Amanda Svensson: Ein System, so schön, dass es dich blendet
Im Jahr des Mauerfalls werden die Drillinge Sebastian, Clara und Matilda in Schweden geboren. Sie entwickeln sich ganz unterschiedlich und ziehen Jahre später weit auseinander. Während Clara auf die Osterinseln reist, um über eine Kommune zu berichten, zieht es Sebastian ans Institut für kognitive Wissenschaften nach London und Matilda flüchtet sich als bipolare Synästhetikerin in ein ganz normales Leben nach Berlin. Als ihre Mutter, eine evangelische Pfarrerin, gesteht, dass ein Drilling nach der Geburt mit einem fremden Kind vertauscht wurde, gerät alles aus den Fugen. Jedes Kind fragt sich, ob es selbst gar nicht wirklich zur Familie gehört. Allein wie gekonnt Amanda Svensson die verschiedenen Erzählstränge verbindet und löst, macht das Buch lesenswert. Nicht gleich aufgeben, wenn du mal den Überblick verlierst, die Geschichte holt dich wieder rein.

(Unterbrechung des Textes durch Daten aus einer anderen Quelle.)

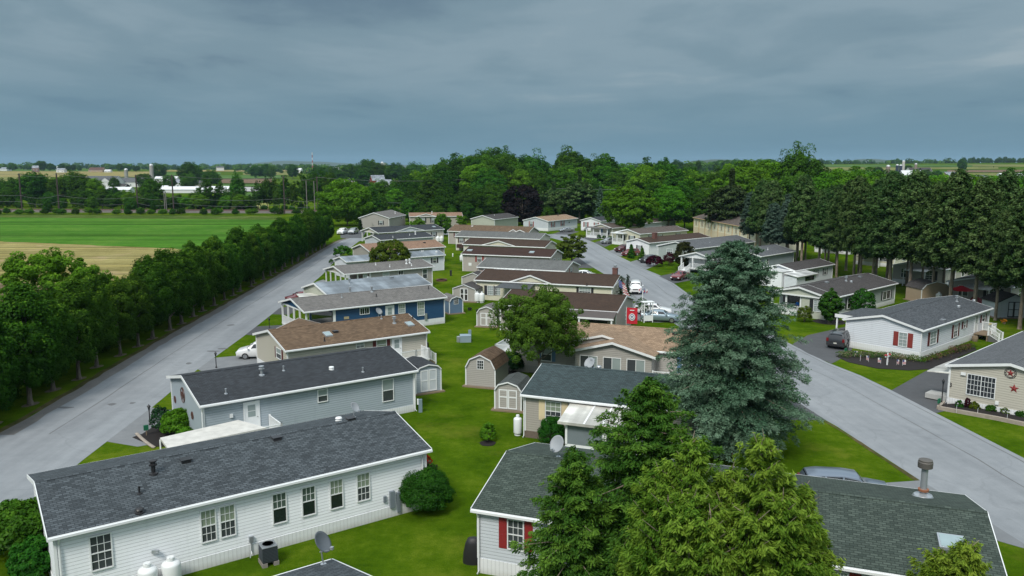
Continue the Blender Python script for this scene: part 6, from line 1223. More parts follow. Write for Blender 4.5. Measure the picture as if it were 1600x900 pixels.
P0 = a0 - dirp * step * 3; endp = endp + (endp - a0).normalized() * 2
for k in range(npear):
    t = k / (npear - 1); p = P0.lerp(endp, t); p = Vector((p.x + rnd.uniform(-.35, .35), p.y + rnd.uniform(-.4, .4), 0)); j = rnd.randrange(5)
    lab = ORD[k] + ' upright pear tree of the left row, counted from the bottom left corner'; s_ = rnd.uniform(.86, 1.12); scl = (s_ * rnd.uniform(.93, 1.1), s_ * rnd.uniform(.95, 1.1), s_)
    if j not in used: o = prot[j]; used.add(j); o.location = p; o.rotation_euler[2] = rnd.uniform(0, 6.28); o.scale = scl; o['label'] = lab; o['group'] = GRP
    else: copy_thing(prot[j], p, rnd.uniform(0, 6.28), scl, lab, GRP)
    c = p; 
    if k < 24: sheet('mulch_ring', [(c.x + .5 * math.cos(t_) , c.y + .8 * math.sin(t_ + .3)) for t_ in np.linspace(0, 6.283, 10)[:-1]], plain('wood_chips', (.13, .1, .065), .9, var=.4, scale=6), .022)
# darker, fuller trees close behind the pears on the field side
hprot = [bl_tree('hedge_tree', 230 + k, LF_PEAR, '', 'tree', 8, 1.8, 3.7, 4.0, 240, 110, .18, .14, (0, 0, 0), nl=6, base=.05, shell=.7, clr=.32, lobes=.14, flat=1.1, tips=.35, taper=.15) for k in range(3)]
nrm = Vector((-dirp.y, dirp.x, 0)); used = set()
for k in range(npear):
    p = P0.lerp(endp, (k + .5) / (npear - 1)) + nrm * (3.0 + rnd.uniform(-.4, .4)); j = rnd.randrange(3); s_ = rnd.uniform(.82, 1.04); lab = 'dark low-branched tree behind the pear row, on the field side'; G2 = 'dark trees behind the pear row'
    if j not in used: o = hprot[j]; used.add(j); o.location = p; o.scale = (s_,) * 3; o['label'] = lab; o['group'] = G2
    else: copy_thing(hprot[j], p, rnd.uniform(0, 6.28), s_, lab, G2)
# ---- conifer rows on the right
def p_con(t): return 3.5 * (1 - t) ** .42 * min(1, .6 + 2.2 * t)
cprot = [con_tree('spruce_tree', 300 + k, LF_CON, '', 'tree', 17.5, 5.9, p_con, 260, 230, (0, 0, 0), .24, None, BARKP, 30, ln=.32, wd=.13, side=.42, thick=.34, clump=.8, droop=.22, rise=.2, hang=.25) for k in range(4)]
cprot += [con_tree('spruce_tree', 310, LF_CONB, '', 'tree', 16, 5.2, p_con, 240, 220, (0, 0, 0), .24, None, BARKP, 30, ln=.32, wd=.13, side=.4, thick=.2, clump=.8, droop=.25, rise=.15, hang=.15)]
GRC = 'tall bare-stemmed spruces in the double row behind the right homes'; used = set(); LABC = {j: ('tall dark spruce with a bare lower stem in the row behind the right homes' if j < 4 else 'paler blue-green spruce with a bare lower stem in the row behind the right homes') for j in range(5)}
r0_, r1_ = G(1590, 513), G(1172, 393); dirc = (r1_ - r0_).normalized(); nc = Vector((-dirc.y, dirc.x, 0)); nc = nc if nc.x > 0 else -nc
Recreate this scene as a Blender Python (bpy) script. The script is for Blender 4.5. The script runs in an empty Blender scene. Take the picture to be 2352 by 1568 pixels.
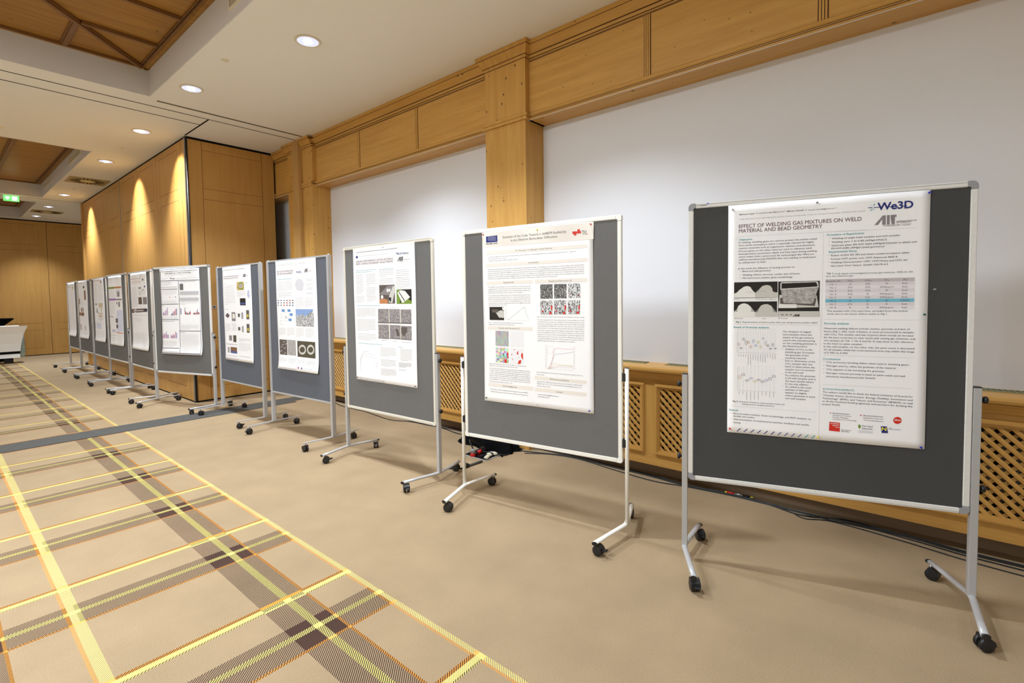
import bpy, bmesh, math, random
from mathutils import Matrix, Vector
C = bpy.context.scene.collection
S = bpy.context.scene
R = math.radians
PI = math.pi
random.seed(7)

# ------------------------------------------------------------------ camera
cam_d = bpy.data.cameras.new('camera')
cam = bpy.data.objects.new('camera', cam_d)
C.objects.link(cam)
yaw, pit, rol = R(49.63335167), R(2.57306678), R(0.79129149)
fwd = Vector((math.sin(yaw)*math.cos(pit), math.cos(yaw)*math.cos(pit), -math.sin(pit)))
rgt = Vector((math.cos(yaw), -math.sin(yaw), 0))
dwn = fwd.cross(rgt)
r2 = rgt*math.cos(rol) + dwn*math.sin(rol)
d2 = dwn*math.cos(rol) - rgt*math.sin(rol)
m = Matrix((r2, -d2, -fwd)).transposed().to_4x4()
m.translation = (0, 0, 1.4687)
cam.matrix_world = m
cam_d.sensor_width = 36
cam_d.lens = 1137.54/2352*36
cam_d.shift_x = (1176-1170.69)/2352
cam_d.shift_y = (733.41-784)/2352
cam_d.clip_start = .05
S.camera = cam

# ------------------------------------------------------------------ view, world, lights
S.view_settings.view_transform = 'Standard'
S.view_settings.look = 'None'
S.view_settings.gamma = 1
S.view_settings.use_curve_mapping = False
S.view_settings.exposure = -.38
w = bpy.data.worlds.new('world'); S.world = w; w.use_nodes = True
w.node_tree.nodes['Background'].inputs[0].default_value = (.9, .93, 1, 1)
w.node_tree.nodes['Background'].inputs[1].default_value = .02
CEIL = 3.82
def area(name, loc, sx, sy, power, col):
    l = bpy.data.lights.new(name, 'AREA'); l.shape = 'RECTANGLE'; l.size = sx; l.size_y = sy
    l.energy = power; l.color = col
    o = bpy.data.objects.new(name, l); o.location = loc; C.objects.link(o); return o
WARM = (.87, .955, 1.07)
FILLS = [(-2.4, 3.25, 560), (-2.4, -1.6, 40), (-2.2, 12.4, 170), (-2.2, 17.3, 12)]  # added area lamps, all out of view, giving soft frontal fill
for x, y, e in FILLS:
    area('fill_light', (x, y, 4.03), 1.9, 2.8, e, WARM)
SPOTS = [(2.349, 4.359, 0), (2.0, 6.267, 0), (2.02, 8.318, 31), (2.036, 10.498, 31), (2.042, 14.354, 31), (2.027, 16.345, 0), (2.009, 18.307, 0),
         (2.2, 2.1, 0), (2.2, -.2, 0), (2.2, -2.3, 0)]
SPOTS += [(-4.9, y, 0) for y in (-.2, 2.1, 4.36, 6.27, 8.3, 10.5, 14.35, 17.3)]
def spot(x, y, tilt, e, half, blend, col):
    l = bpy.data.lights.new('downlight_light', 'SPOT'); l.energy = e; l.color = col
    l.spot_size = R(half*2); l.spot_blend = blend; l.shadow_soft_size = .05
    o = bpy.data.objects.new('downlight_light', l); o.location = (x, y, CEIL-.03)
    o.rotation_euler = (0, -R(tilt), 0); C.objects.link(o)
for x, y, t in SPOTS:
    if t: spot(x, y, t, 175, 38, .62, (1, .95, .86)); 
    spot(x, y, 0, ((45 if y < 0 else 330 if y < 3 else 400) if x > 0 else 280 if y < 12 else 330), 60 if y < 7 else 48, .55 if y < 7 else .9, WARM)

# ------------------------------------------------------------------ materials
def mat(name):
    M = bpy.data.materials.new(name); M.use_nodes = True
    return M, M.node_tree, M.node_tree.nodes, M.node_tree.links, M.node_tree.nodes['Principled BSDF']
def srgb(r, g, b):
    f = lambda c: (c/255/12.92 if c <= 10 else ((c/255+.055)/1.055)**2.4)
    return (f(r), f(g), f(b), 1)
def plain(name, col, rough=.6, metal=0, spec=.5, noise=0, scale=20, bump=0, bscale=None, emit=0):
    M, T, N, L, B = mat(name)
    B.inputs['Base Color'].default_value = col
    B.inputs['Roughness'].default_value = rough
    B.inputs['Metallic'].default_value = metal
    B.inputs['Specular IOR Level'].default_value = spec
    tc = N.new('ShaderNodeTexCoord')
    if noise:
        n = N.new('ShaderNodeTexNoise'); n.inputs['Scale'].default_value = scale; n.inputs['Detail'].default_value = 4
        L.new(tc.outputs['Object'], n.inputs['Vector'])
        mx = N.new('ShaderNodeMix'); mx.data_type = 'RGBA'
        mx.inputs[6].default_value = tuple(c*(1-noise) for c in col[:3])+(1,)
        mx.inputs[7].default_value = tuple(min(1, c*(1+noise)) for c in col[:3])+(1,)
        L.new(n.outputs['Fac'], mx.inputs[0]); L.new(mx.outputs[2], B.inputs['Base Color'])
    if bump and name.startswith('felt'):
        n = N.new('ShaderNodeTexNoise'); n.inputs['Scale'].default_value = bscale; n.inputs['Detail'].default_value = 3
        L.new(tc.outputs['Object'], n.inputs['Vector'])
        v = N.new('ShaderNodeTexVoronoi'); v.inputs['Scale'].default_value = 26; L.new(tc.outputs['Object'], v.inputs['Vector'])
        n3 = N.new('ShaderNodeTexNoise'); n3.inputs['Scale'].default_value = 5; L.new(tc.outputs['Object'], n3.inputs['Vector'])
        a = N.new('ShaderNodeMath'); a.operation = 'LESS_THAN'; L.new(v.outputs['Distance'], a.inputs[0]); a.inputs[1].default_value = .17
        g = N.new('ShaderNodeMath'); g.operation = 'GREATER_THAN'; L.new(n3.outputs['Fac'], g.inputs[0]); g.inputs[1].default_value = .57
        q = N.new('ShaderNodeMath'); q.operation = 'MULTIPLY'; L.new(a.outputs[0], q.inputs[0]); L.new(g.outputs[0], q.inputs[1])
        h = N.new('ShaderNodeMath'); h.operation = 'MULTIPLY_ADD'; L.new(q.outputs[0], h.inputs[0]); h.inputs[1].default_value = 1.2; L.new(n.outputs['Fac'], h.inputs[2])
        b = N.new('ShaderNodeBump'); b.inputs['Strength'].default_value = bump; b.inputs['Distance'].default_value = .009
        L.new(h.outputs[0], b.inputs['Height']); L.new(b.outputs[0], B.inputs['Normal'])
    elif bump:
        n = N.new('ShaderNodeTexNoise'); n.inputs['Scale'].default_value = bscale or scale; n.inputs['Detail'].default_value = 3
        L.new(tc.outputs['Object'], n.inputs['Vector'])
        b = N.new('ShaderNodeBump'); b.inputs['Strength'].default_value = bump; b.inputs['Distance'].default_value = .004
        L.new(n.outputs['Fac'], b.inputs['Height']); L.new(b.outputs[0], B.inputs['Normal'])
    if emit:
        B.inputs['Emission Color'].default_value = col; B.inputs['Emission Strength'].default_value = emit
    return M
def wood(name, light, dark, axis, knots=True, rough=.38, grain=1.0):
    # axis: the grain direction (0 x, 1 y, 2 z)
    M, T, N, L, B = mat(name)
    B.inputs['Roughness'].default_value = rough
    B.inputs['Specular IOR Level'].default_value = .35
    tc = N.new('ShaderNodeTexCoord')
    mp = N.new('ShaderNodeMapping'); sc = [14, 14, 14]; sc[axis] = .9
    mp.inputs['Scale'].default_value = sc
    L.new(tc.outputs['Object'], mp.inputs['Vector'])
    n1 = N.new('ShaderNodeTexNoise'); n1.inputs['Scale'].default_value = 1.3; n1.inputs['Detail'].default_value = 6; n1.inputs['Distortion'].default_value = .4
    L.new(mp.outputs[0], n1.inputs['Vector'])
    n2 = N.new('ShaderNodeTexNoise'); n2.inputs['Scale'].default_value = 8; n2.inputs['Detail'].default_value = 3
    L.new(mp.outputs[0], n2.inputs['Vector'])
    ad = N.new('ShaderNodeMath'); ad.operation = 'MULTIPLY_ADD'; ad.inputs[1].default_value = .35
    L.new(n2.outputs['Fac'], ad.inputs[0]); L.new(n1.outputs['Fac'], ad.inputs[2])
    cr = N.new('ShaderNodeValToRGB'); cr.color_ramp.elements[0].position = .67-.22*grain; cr.color_ramp.elements[1].position = .67+.22*grain
    cr.color_ramp.elements[0].color = dark; cr.color_ramp.elements[1].color = light
    L.new(ad.outputs[0], cr.inputs['Fac'])
    out = cr.outputs[0]
    if knots:
        mk = N.new('ShaderNodeMapping'); ks = [13, 13, 13]; ks[axis] = 9.5; mk.inputs['Scale'].default_value = ks
        L.new(tc.outputs['Object'], mk.inputs['Vector'])
        v = N.new('ShaderNodeTexVoronoi'); v.inputs['Scale'].default_value = 1.0; v.inputs['Randomness'].default_value = 1
        L.new(mk.outputs[0], v.inputs['Vector'])
        sp = N.new('ShaderNodeSeparateColor'); L.new(v.outputs['Color'], sp.inputs[0])
        th = N.new('ShaderNodeMath'); th.operation = 'MULTIPLY_ADD'; th.inputs[1].default_value = .27; th.inputs[2].default_value = -.10
        L.new(sp.outputs[0], th.inputs[0])
        mr = N.new('ShaderNodeMath'); mr.operation = 'SUBTRACT'; L.new(th.outputs[0], mr.inputs[0]); L.new(v.outputs['Distance'], mr.inputs[1])
        ml = N.new('ShaderNodeMath'); ml.operation = 'MULTIPLY'; ml.inputs[1].default_value = 16; ml.use_clamp = True
        L.new(mr.outputs[0], ml.inputs[0])
        mx = N.new('ShaderNodeMix'); mx.data_type = 'RGBA'; mx.inputs[7].default_value = tuple(c*.28 for c in dark[:3])+(1,)
        L.new(ml.outputs[0], mx.inputs[0]); L.new(out, mx.inputs[6]); out = mx.outputs[2]
    L.new(out, B.inputs['Base Color'])
    return M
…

„Ein System, so schön, dass es dich blendet“ von Amanda Svensson ist im btb Verlag erschienen und als Taschenbuch für 13 Euro im Handel erhältlich.

Joachim Meyerhoff: Hamster im hinteren Stromgebiet
Joachim Meyerhoff muss man nicht empfehlen, es sollte sich herumgesprochen haben, dass der Schauspieler einen hervorragenden Schreibstil hat und emotionale Geschichten aus seinem Leben in extrem unterhaltsame Romane packt. In diesem Werk, das endlich als Taschenbuch erschienen ist, wendet sich Meyerhoff nicht in die weit entfernte Vergangenheit, sondern er verarbeitet einen Schlaganfall, der jüngst sein Leben ausgebremst hat. Die Mischung aus Tragik und Komik, die uns in allen Werken erfreut und mitgerissen hat, bekommt hier eine besondere Tiefe. Zum Glück gab es für Joachim Meyerhoff im wahren Leben ein Happy End: Er steht wieder auf der Bühne und ist dort so agil wie mitreißend. Davon kannst du dich an der Berliner Schaubühne selbst überzeugen.
„Hamster im hinteren Stromgebiet“ von Joachim Meyerhoff ist bei Kiepenheuer & Witsch erschienen und als Taschenbuch für 12 Euro im Handel erhältlich.